Türkiye’yi Zaptetmek
Milli Gazete-Köşe Yazıları
- 14 Şubat 2019
Çarşamba
Türkiye’nin sürünmesi, batması, bitmesi için genç nesillerinin, aydınlarının, halkının solucanlaştırılması, afyonlanması, sersemletilmesi, cahil okur- yazarlar haline getirilmesi gerekir. Bunun için şu hususlara dikkat edilecektir:
(1) Edebî-yazılı zengin Türkçe öğretilmeyecektir. Üç-dört yüz kelimelik konuşma, iletişim, anlaşma dili Türkiyelilere yeterlidir. Onlar o hale getirilmelidir ki, bundan yüz, yetmiş, elli sene önce yazılmış edebî eserleri bile doğru dürüst anlayamasınlar. Türkiye’deki tekelin, gizli saltanatın, ideolojinin devamı için yazılı-edebî lisan üzerindeki tabular, yasaklar, sadeleştirmeler, arılaştırmalar dikkatle, titizlikle, ihtimam ile sürdürülmelidir. Genç Türkiye nesilleri, Batı Türkçesinin en büyük şairi olan Fuzulî’nin şiirlerini zevk ve haz alarak okuyup anlayacak kadar Türkçe öğrenirlerse sömürgecilik zincirlerini kırabilirler.

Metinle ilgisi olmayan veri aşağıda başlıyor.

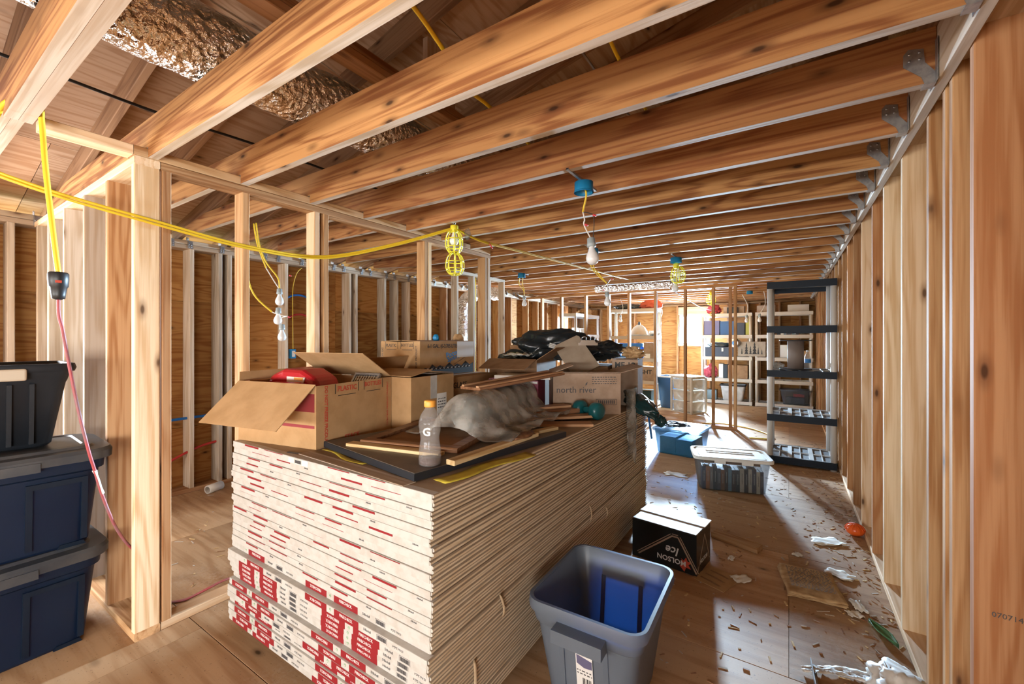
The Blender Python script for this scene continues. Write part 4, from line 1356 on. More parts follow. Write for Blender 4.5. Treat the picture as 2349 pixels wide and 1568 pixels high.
# grey open tote in the foreground
gt = thing('storage_tote', 'open grey tote with a red and white label in the foreground', 'tote', (-0.667, 1.755, 0.0), math.radians(1))
open_tub(gt, 0.46, 0.53, 0.45, 0.13, 'grey_tote_plastic', 0.004, 0.055, 0.022, 0.012, 0.04)
for s in (-1, 1):
    y0 = s * 0.262
    m = MB()
    m.box(-0.10, 0.10, min(y0, y0 + s * 0.055), max(y0, y0 + s * 0.055), 0.385, 0.394)
    m.box(-0.10, 0.10, min(y0 + s * 0.047, y0 + s * 0.055), max(y0 + s * 0.047, y0 + s * 0.055), 0.345, 0.385)
    for e in (-1, 1):
        m.box(min(e * 0.092, e * 0.10), max(e * 0.092, e * 0.10), min(y0 - s * 0.01, y0 + s * 0.047), max(y0 - s * 0.01, y0 + s * 0.047), 0.345, 0.385)
    m.build('handle', 'grey_tote_plastic', gt)
for s in (-1, 1):
    for e in (-0.09, 0.09):
        x0 = e
        MB().add([(x0 - 0.01, s * 0.195, 0.02), (x0 + 0.01, s * 0.195, 0.02), (x0 + 0.01, s * 0.208, 0.02), (x0 - 0.01, s * 0.208, 0.02), (x0 - 0.01, s * 0.240, 0.345), (x0 + 0.01, s * 0.240, 0.345), (x0 + 0.01, s * 0.250, 0.345), (x0 - 0.01, s * 0.250, 0.345)], [(0, 3, 2, 1), (4, 5, 6, 7), (0, 1, 5, 4), (1, 2, 6, 5), (2, 3, 7, 6), (3, 0, 4, 7)]).build('rib', 'grey_tote_plastic', gt)
lx, lz = Vector((1, 0, 0)), Vector((0, -0.13, 1)).normalized()
lb = inst('label', MB().box(-0.034, 0.034, -0.085, 0.085, -0.0006, 0.0006).mesh('label', 'label_white'), gt, fr((0.005, -0.2375, 0.235), lx, lz))
inst('label_band', MB().box(-0.033, 0.02, 0.062, 0.084, 0.0006, 0.0012).mesh('label_band', 'ink_red'), lb)
inst('label_picture', MB().prism([(-0.03, 0.052), (0.032, 0.040), (0.032, 0.008), (0.0, 0.004), (-0.03, 0.016)], 0.0006, 0.0012).mesh('label_picture', 'violet_box'), lb)
inst('barcode', MB().box(-0.008, -0.005, -0.075, -0.04, 0.0006, 0.0012).box(-0.003, 0.001, -0.075, -0.04, 0.0006, 0.0012).box(0.004, 0.006, -0.075, -0.04, 0.0006, 0.0012).box(0.009, 0.014, -0.075, -0.04, 0.0006, 0.0012).box(0.017, 0.02, -0.075, -0.04, 0.0006, 0.0012).box(0.023, 0.026, -0.075, -0.04, 0.0006, 0.0012).mesh('barcode', 'ink_black'), lb)
inst('fine_print', hatch(MB(), -0.03, 0.03, -0.03, -0.005, 2, 3).mesh('fine_print', 'ink_grey'), lb, Matrix.Translation((0, 0, 0.0008)))

# upturned beer carton lying on its head
mc = thing('beer_carton', 'black beer carton standing upside down beside the grey tote', 'carton', (-0.68, 3.045, 0.0), math.radians(-8))
W, D, H = 0.43, 0.28, 0.262
body = MB().cbox(-W / 2, W / 2, -D / 2, D / 2, 0.0, H, 0.006).build('body', 'bag_black', mc)
MB().box(-W / 2 + 0.004, W / 2 - 0.004, -D / 2 + 0.004, 0.005, H, H + 0.003).box(-W / 2 - 0.01, W / 2 + 0.004, 0.012, D / 2 + 0.012, H, H + 0.007).build('bottom_flap', 'paper_white', mc)
fx2, fz2 = (-1, 0, 0), (0, 0, -1)
text('MOLSON', 0.046, 'label_white', mc, (0.055, -D / 2 - 0.001, 0.062), fx2, fz2, 0.02)
text('Ice', 0.075, 'label_white', mc, (0.065, -D / 2 - 0.001, 0.122), fx2, fz2, 0.015, shear=0.25)
tri = MB()
tp = [(-0.17, 0.03), (0.06, 0.215), (0.10, 0.215), (0.215, 0.02)]
for a, b in ((tp[0], tp[1]), (tp[1], tp[2]), (tp[2], tp[3])):
    for off, hw in ((0, 0.005), (0.014, 0.0025)):
        va, vb = Vector(a), Vector(b)
        dn = (vb - va).normalized()
        nn = Vector((-dn.y, dn.x))
        va, vb = va + nn * off, vb + nn * off
        q = [va + nn * hw, vb + nn * hw, vb - nn * hw, va - nn * hw]
        tri.prism([(p.x, p.y) for p in q], -D / 2 - 0.0012, -D / 2 - 0.0002, axis='y')
tri.build('triangle_emblem', 'cardboard_grey', mc)
lf = [(0.14, 0.0), (0.15, 0.03), (0.18, 0.028), (0.165, 0.05), (0.185, 0.07), (0.16, 0.072), (0.15, 0.095), (0.135, 0.07), (0.12, 0.08), (0.125, 0.05), (0.11, 0.03)]
MB().prism([(x, z + 0.01) for x, z in lf], -D / 2 - 0.0008, -D / 2 - 0.0001, axis='y').build('maple_leaf_mark', 'ink_red', mc)
m = MB()
for a, b in (((-0.12, 0.02), (0.02, 0.22)), ((0.02, 0.22), (0.12, 0.03))):
    va, vb = Vector(a), Vector(b)
    dn = (vb - va).normalized()
    nn = Vector((-dn.y, dn.x))
    m.prism([tuple(va + nn * 0.004), tuple(vb + nn * 0.004), tuple(vb - nn * 0.004), tuple(va - nn * 0.004)], W / 2 + 0.0002, W / 2 + 0.0012, axis='x')
m.build('side_emblem', 'cardboard_grey', mc)
text('MOLSON', 0.036, 'label_white', mc, (W / 2 + 0.001, 0.0, 0.07), (0, -1, 0), (0, 0, -1), 0.02)
inst('loose_flap', MB().box(0, 0.20, -0.115, 0.115, 0, 0.003).mesh('loose_flap', 'cardboard'), mc, Matrix.Translation((W / 2 + 0.002, -0.05, 0.002)) @ Matrix.Rotation(math.radians(-12), 4, 'Z'))
m = MB()
for k in range(3):
    m.prism([(0.03, -0.07 + k * 0.06), (0.15, -0.085 + k * 0.06), (0.165, -0.075 + k * 0.06), (0.10, -0.06 + k * 0.06), (0.03, -0.058 + k * 0.06)], 0.0045, 0.0055)
m.build('torn_patch', 'cardboard_dark', mc, (W / 2 + 0.002, -0.05, 0.002), (0, 0, math.radians(-12)))

# clear tub of paperbacks
tb = thing('storage_tub', 'clear plastic tub with a white lid, full of books', 'tub', (-0.505, 4.83, 0.0), math.radians(15))
TW, TD, TH = 0.68, 0.42, 0.345


def clear_tub(r, TW, TD, TH, mat, lidmat, tp=0.09):
    a = 0.004
    esplit(loft([(TW - tp - 0.02, TD - tp - 0.02, 0.04, 0.0), (TW - tp, TD - tp, 0.045, 0.01), (TW - 0.02, TD - 0.02, 0.05, TH - 0.02), (TW - 0.02 - 2 * a, TD - 0.02 - 2 * a, 0.05, TH - 0.02), (TW - tp - 2 * a, TD - tp - 2 * a, 0.045, 0.014), (TW - tp - 0.03, TD - tp - 0.03, 0.04, 0.005)]).build('body', mat, r))
    l = loft([(TW - 0.016, TD - 0.016, 0.05, TH - 0.03), (TW + 0.03, TD + 0.03, 0.06, TH - 0.032), (TW + 0.034, TD + 0.034, 0.06, TH - 0.008), (TW + 0.018, TD + 0.018, 0.06, TH), (TW - 0.02, TD - 0.02, 0.05, TH), (TW - 0.03, TD - 0.03, 0.05, TH - 0.012), (TW - 0.07, TD - 0.07, 0.04, TH - 0.012), (TW - 0.09, TD - 0.09, 0.04, TH - 0.004), (TW - 0.2, TD - 0.2, 0.03, TH - 0.004)])
    lo = esplit(l.build('lid', lidmat, r), 25)
    return lo


lo = clear_tub(tb, TW, TD, TH, 'clear_plastic', 'label_white')
m = MB().box(-0.22, 0.22, -0.012, -0.006, TH - 0.004, TH + 0.002).box(-0.22, 0.22, 0.06, 0.066, TH - 0.004, TH + 0.002)
m.build('lid_ridge', 'label_white', lo)
for x in (-0.12, 0.12):
    MB().box(x - 0.05, x + 0.05, -TD / 2 - 0.021, -TD / 2 - 0.014, TH - 0.055, TH - 0.01).build('latch', 'label_white', tb)
rb = random.Random(5)
cols = [('orange spine', (0.34, 0.13, 0.05)), ('navy spine', (0.03, 0.04, 0.075)), ('grey spine', (0.22, 0.19, 0.16)), ('dark teal spine', (0.03, 0.05, 0.06)), ('black spine', (0.016, 0.017, 0.022)), ('brown spine', (0.18, 0.08, 0.04)), ('slate spine', (0.075, 0.085, 0.11)), ('cream spine', (0.52, 0.45, 0.36)), ('light blue spine', (0.14, 0.27, 0.36)), ('charcoal spine', (0.055, 0.05, 0.055))]
for nm, c in cols:
    plain('book_' + nm.replace(' ', '_'), tuple(min(0.75, q * 1.5) for q in c), 0.5)
order = [1, 0, 2, 3, 6, 5, 4, 8, 9, 3, 7, 4, 7, 1, 7, 6]
x = -0.272
spots = ['at the left end', 'next to the left end', 'third from the left', 'fourth from the left', 'fifth from the left', 'sixth from the left', 'seventh from the left', 'eighth from the left', 'ninth from the left', 'tenth from the left', 'eleventh from the left', 'twelfth from the left', 'thirteenth from the left', 'fourteenth from the left', 'next to the right end', 'at the right end']
cT = math.radians(15)
for k, ci in enumerate(order):
    w = (0.55 - 0.001 * 16) / 16 * rb.uniform(0.86, 1.1)
    hh = rb.uniform(0.205, 0.232)
    xm = x + w / 2
    y0 = -0.155 + rb.uniform(0, 0.006)
    wx = tb.location.x + xm * math.cos(cT) - y0 * math.sin(cT)
    wy = tb.location.y + xm * math.sin(cT) + y0 * math.cos(cT)
    b = thing('book', 'upright book with ' + cols[ci][0] + ' in the clear tub, ' + spots[k], 'book', (wx, wy, 0.0065), cT, 'books in the clear tub')
    MB().box(-w / 2, w / 2, 0, 0.004, 0, hh).box(-w / 2, -w / 2 + 0.002, 0.004, 0.13, 0, hh).box(w / 2 - 0.002, w / 2, 0.004, 0.13, 0, hh).build('cover', 'book_' + cols[ci][0].replace(' ', '_'), b)
    MB().box(-w / 2 + 0.002, w / 2 - 0.002, 0.004, 0.126, 0.004, hh - 0.004).build('pages', 'book_pages', b)
    inst('spine_print', hatch(MB(), -hh * 0.30, hh * 0.16, -w * 0.13, w * 0.13, 1, k + 2, 0.6).mesh('spine_print', 'label_white' if ci not in (7,) else 'ink_black'), b, fr((0, -0.0006, hh * 0.5), (0, 0, -1), (1, 0, 0)))
    x += w + 0.001
tag(MB().box(-0.25, 0.25, -0.13, 0.13, 0, 0.05).build('boxed_papers', 'tan_molding', None, (-0.505, 4.83, 0.2615), (0, 0, cT)), 'tan flat box lying over the books inside the clear tub', 'box')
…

(2) Gerçek tarih bilgisi ve şuuru da verilmemelidir. Onlar için sun’î (yapay), uyduruk, düzmece bir tarih hazırlanmalı ve milyonların kafasına doldurulmalıdır. Bu düzmece-sun’i tarihin sahte kahramanları, mitleri, efsaneleri, hayalleri ve mübalağalara (abartmalara) dayalı senaryoları olmalıdır. Türkiye büyük bir tarihi olan bir ülkedir. Yığınların bu tarihten haberi olmamalıdır.
(3) Türkiye’nin sürünmesi için birinci silâh paradır. Onun yokluğu da, varlığı da; fakirlik de, zenginlik de bir felâket ve belâ haline getirilmelidir. Tekelistan’ın devamı için paranın tek değer olarak kalması gerekir. Türkiye borç tuzağına düşürülmelidir.
(4) Hangi inanca, ideolojiye, doktrine bağlı olursa olsun vasıflı, bilgili, kültürlü, ahlâklı, faziletli bir Türkiyeli en büyük tehlike ve tehdit oluşturur. Bütün gücümüzle Türkiyelileri vasıfsız, moloz, cahil, ahlâksız, faziletsiz bir sürü haline getirmemiz gerekir.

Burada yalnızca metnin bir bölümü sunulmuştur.